Collected data entries ->
-- -- --
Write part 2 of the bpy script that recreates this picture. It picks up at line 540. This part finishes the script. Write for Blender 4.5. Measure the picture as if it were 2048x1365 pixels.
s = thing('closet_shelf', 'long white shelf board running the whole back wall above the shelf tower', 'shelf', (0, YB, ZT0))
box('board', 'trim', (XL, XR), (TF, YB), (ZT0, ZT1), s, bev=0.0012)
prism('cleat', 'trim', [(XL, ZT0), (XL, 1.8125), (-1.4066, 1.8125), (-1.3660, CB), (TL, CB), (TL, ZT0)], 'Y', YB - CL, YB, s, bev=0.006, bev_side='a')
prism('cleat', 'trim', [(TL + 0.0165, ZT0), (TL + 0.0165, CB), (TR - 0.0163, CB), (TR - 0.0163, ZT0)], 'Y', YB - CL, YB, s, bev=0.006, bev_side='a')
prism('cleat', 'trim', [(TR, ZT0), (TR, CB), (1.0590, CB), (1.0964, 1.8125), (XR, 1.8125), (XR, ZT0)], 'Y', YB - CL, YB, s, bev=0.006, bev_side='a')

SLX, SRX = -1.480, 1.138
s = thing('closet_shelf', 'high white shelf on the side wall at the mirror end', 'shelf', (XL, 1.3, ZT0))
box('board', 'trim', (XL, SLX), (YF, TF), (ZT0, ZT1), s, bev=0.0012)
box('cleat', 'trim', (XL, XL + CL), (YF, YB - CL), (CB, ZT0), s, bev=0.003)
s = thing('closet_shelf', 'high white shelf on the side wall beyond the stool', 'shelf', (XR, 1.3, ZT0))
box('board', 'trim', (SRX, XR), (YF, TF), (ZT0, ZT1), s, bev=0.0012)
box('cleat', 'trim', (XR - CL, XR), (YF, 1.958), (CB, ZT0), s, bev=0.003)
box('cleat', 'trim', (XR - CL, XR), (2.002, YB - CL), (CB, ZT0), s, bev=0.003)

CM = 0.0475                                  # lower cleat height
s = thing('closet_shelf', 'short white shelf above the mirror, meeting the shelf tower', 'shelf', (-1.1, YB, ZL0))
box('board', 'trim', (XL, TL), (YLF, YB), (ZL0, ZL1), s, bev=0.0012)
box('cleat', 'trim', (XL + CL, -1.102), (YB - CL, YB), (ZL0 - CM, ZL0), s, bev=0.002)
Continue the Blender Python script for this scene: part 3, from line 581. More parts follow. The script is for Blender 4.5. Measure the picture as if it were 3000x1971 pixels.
-- -- --
Print from the first line through the line that contains "box('cleat', 'trim', (XR - CL, XR), (2.002, YB", please, including both, and leave out every line outside that stretch.

Task response ->
Write part 2 of the bpy script that recreates this picture. It picks up at line 540. This part finishes the script. Write for Blender 4.5. Measure the picture as if it were 2048x1365 pixels.
s = thing('closet_shelf', 'long white shelf board running the whole back wall above the shelf tower', 'shelf', (0, YB, ZT0))
box('board', 'trim', (XL, XR), (TF, YB), (ZT0, ZT1), s, bev=0.0012)
prism('cleat', 'trim', [(XL, ZT0), (XL, 1.8125), (-1.4066, 1.8125), (-1.3660, CB), (TL, CB), (TL, ZT0)], 'Y', YB - CL, YB, s, bev=0.006, bev_side='a')
prism('cleat', 'trim', [(TL + 0.0165, ZT0), (TL + 0.0165, CB), (TR - 0.0163, CB), (TR - 0.0163, ZT0)], 'Y', YB - CL, YB, s, bev=0.006, bev_side='a')
prism('cleat', 'trim', [(TR, ZT0), (TR, CB), (1.0590, CB), (1.0964, 1.8125), (XR, 1.8125), (XR, ZT0)], 'Y', YB - CL, YB, s, bev=0.006, bev_side='a')

SLX, SRX = -1.480, 1.138
s = thing('closet_shelf', 'high white shelf on the side wall at the mirror end', 'shelf', (XL, 1.3, ZT0))
box('board', 'trim', (XL, SLX), (YF, TF), (ZT0, ZT1), s, bev=0.0012)
box('cleat', 'trim', (XL, XL + CL), (YF, YB - CL), (CB, ZT0), s, bev=0.003)
s = thing('closet_shelf', 'high white shelf on the side wall beyond the stool', 'shelf', (XR, 1.3, ZT0))
box('board', 'trim', (SRX, XR), (YF, TF), (ZT0, ZT1), s, bev=0.0012)
box('cleat', 'trim', (XR - CL, XR), (YF, 1.958), (CB, ZT0), s, bev=0.003)
box('cleat', 'trim', (XR - CL, XR), (2.002, YB - CL), (CB, ZT0), s, bev=0.003)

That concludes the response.